14. Among the humourous lyrics of ‘Wild Gilbert’ was the reference to his roof migrating without a visa.

15. The island’s poultry industry was virtually wiped out by the impact of the hurricane.

16. Overall, some US$500 million in damage was estimated across the local agricultural sector, including a virtual wipe out of the banana industry.

17. Over 100,000 houses were destroyed or damaged island-wide.

18. After a sobering aerial tour, then Prime Minister, Edward Seaga compared the damage across the island to Hiroshima after the atom bomb was dropped on that Japanese city in World War II.

19. Significant looting was an unfortunate feature of the passage of Hurricane Gilbert.

20. Daily lining up at ice factories and bakeries, where rationing was the order of the times, was a daily feature for some time after the passage of the hurricane.

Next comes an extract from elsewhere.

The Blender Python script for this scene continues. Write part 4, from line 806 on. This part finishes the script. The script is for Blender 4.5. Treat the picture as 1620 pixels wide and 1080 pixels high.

21. Lack of public electricity and water supplies became reality post-hurricane, for months in the case of some communities.

22. Over 600 persons remained in official shelters in January 1989, almost four months after the passage of the hurricane.

23. There was a huge and noticeable baby boom some nine months after Gilbert left.

24. Wind speeds averaging 75 mph, gusting to 127 mph, were recorded in the Kingston Metropolitan Area.

25. It was estimated that more than 800,000 persons sought shelter before, during and immediately after the hurricane.

26. A one-month state of public emergency was declared for St Thomas, St Catherine, and Kingston and St Andrew.

27. Gilbert struck during the local pear season, sending thousands of the much-loved fruit thudding to the ground.

28. Leaking or blown off roofs were typical features of the hurricane’s aftermath.

29. Over 90 per cent of the island’s health facilities were damaged.

30. Due to its devastating impact, the name Gilbert was retired in the spring of 1989 by the World Meteorological Organization. It was the first name to be retired since Hurricane Gloria in 1985.

31. Gilbert's eye measured 15 miles across.